The 5 Most Overlooked Rules for UX Design

Why has so much human-centered design lost its humanity?

Maybe it was when we all stopped saying “user experience” in favor of less humanized “UX.” Or, maybe it’s that large web and application design projects are too often starved for time and/or budget. But in any case, across the web, and in the Google and Apple app stores, are examples of digital experiences, created by serious people, for major institutions, where those compromises were seemingly made with little thought of their impact on the user, let alone the user experience. On a more positive note, if you follow these five rules when evaluating your UX decisions, you just might create an experience more valuable to people than the sum of its parts.

1. Stop calling them “users.”

They’re people. I’ve mentioned these lyrics before in a previous post, but it bears repeating. In the song Give Me Back My Name, Talking Heads frontman David Byrne sings, “There's a word for it, and words don't mean a thing. There's a name for it, and names make all the difference in the world…” The point being, the language we use to describe things, beyond the most basic categorization, can affect our perceptions and, more importantly, the inherent opportunities we see in them.

Calling the class of people we are designing for “users” can have a dehumanizing effect. “Users,” in English, is often associated with a negative intent. Try closing your eyes and note what imagery pops into your mind when you think “user.” Now do the same for the word “people.” Did the imagery conjured in your mind have any difference in clarity? Empathy? Humanity?

Speaking of names, if we’re going to call ourselves designers, the name implies acceptance of some responsibility to those who choose, or are forced, to engage with our designs. If you don't feel any difference shifting your nomenclature from users to people, pick the one person in the world you’d feel terrible disappointing—your mother, significant other, or your favorite grade school teacher—and use them as a proxy. It doesn't matter who they are, per se, only that you would be emotionally invested in them having a more positive or productive experience. Then, design for them.

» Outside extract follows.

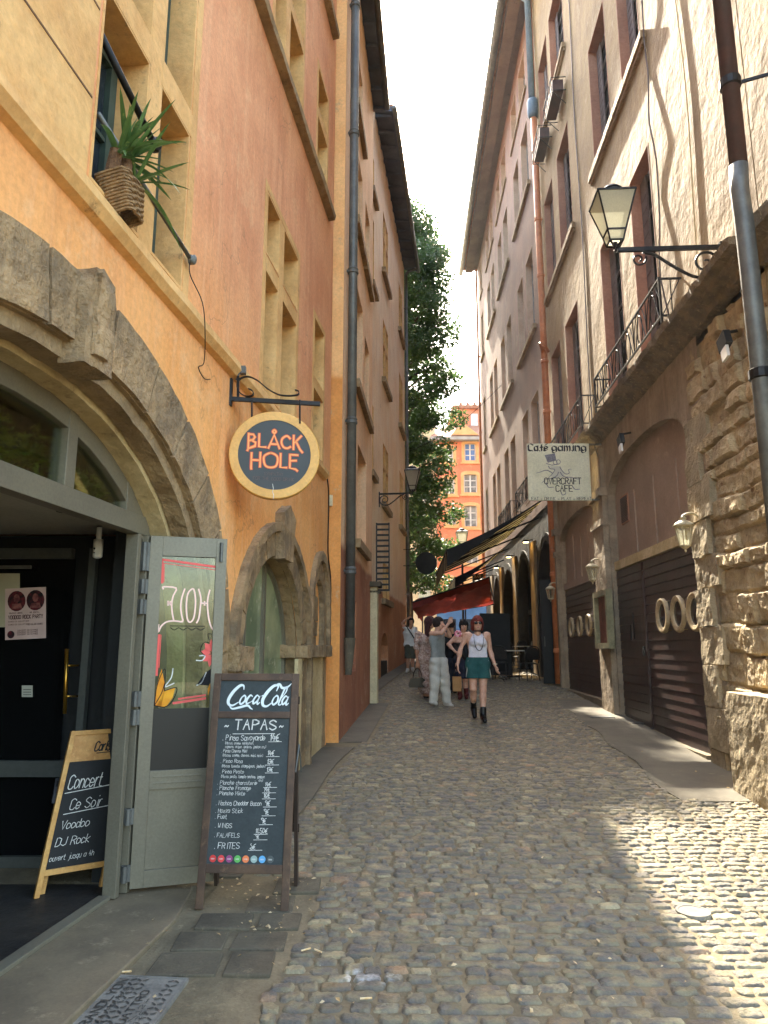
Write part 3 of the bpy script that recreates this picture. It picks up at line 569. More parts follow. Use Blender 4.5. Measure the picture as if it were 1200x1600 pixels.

2. If some folks don’t “get it” it’s just bad.

We’ve all heard (or said ourselves) the rationalization for a failed or abandoned user journey that goes something like “They just don’t get it.” The implication in that response is that the person struggling with the UX is either too lazy or stupid to properly embrace the genius splayed out before them. But the job of any UX is, in fact, to be “gotten.” And if the people engaging with the design don’t get it, it’s always incumbent on the designer(s) to fix the UX, not the other way around.

3. Designing for accessibility is designing for everyone.

Designing for accessibility requires adherence to established information hierarchies and forces a certain clarity of design. These hierarchies exist because they are more familiar, if not decidedly more intuitive, for users, particularly those users that have a visual impairment. Further, it forces the information designer to be conscious of how each navigation choice relates to every other choice.

Your code will be better organized, and that’s easier to maintain. Basic accessibility design requires a clear separation between the presentation layer and the data layer and something called “source order,” which means structuring the code to reflect the visual design of the layout. This overlaps with other best practice issues like mobile compatibility and device independence.

Case studies show that accessible websites have better search results, reduced maintenance costs, and increased audience reach, among other benefits. Because the designers have had to design the quickest way for an impaired user to get to content, it improves the online experience for all users. The added tagging and metadata required for accessibility makes more of your content available to search engines and other automatic data-mining applications. This can significantly increase the chance that people searching for particular content on your site can find it. And let’s face it, we all benefit from improved SEO.

As an added bonus, it’s been shown that because sites designed for accessibility use more widely accepted design and code standards, they perform better on wider variety of current and legacy browsers. Better yet, these sites should also perform better in any new browsers or devices introduced in the future.

4. It’s never done.

We have a saying at Magnani, “Everything is a prototype.” That doesn’t mean the end product is incomplete. It means that every experience can be improved. Even a well-thought-out UX that has been sufficiently user tested will reveal opportunities over time. Review your analytics and user feedback, always keeping an eye out for ways to improve the experience.

That could mean refining web forms to increase completion rates and improve lead generation. It could mean uncovering the most frequent points of exit on your user journey and making adjustments to your UX, your design, or simply the language involved.

5. Love is not too much to ask.

If we started these rules with David Byrne, who better to close them than Mary Poppins. More specifically, the song Anything Can Happen: “if you reach for the stars all you get are the stars... If you reach for the heavens, you get the stars thrown in.”

Love is a strong word. It’s also a high bar, design-wise. But when we go through UX design reviews at Magnani, after every designer presents their concepts, the first question asked is, “Do you love it?” If the answer is “no” or “not yet,” the discussion moves to answering questions around how far away the design is from something people love, and what it might take to bridge that gap.

Admittedly, it’s not always easy in every project to achieve something that goes beyond useful or acceptable to create an experience worthy of actual love. But when that is the goal, as Mary Poppins would surely agree, that’s when the magic happens.

TLDR:

Design is always an exercise in choosing where or when to compromise. Great design comes from not compromising your humanity in the process.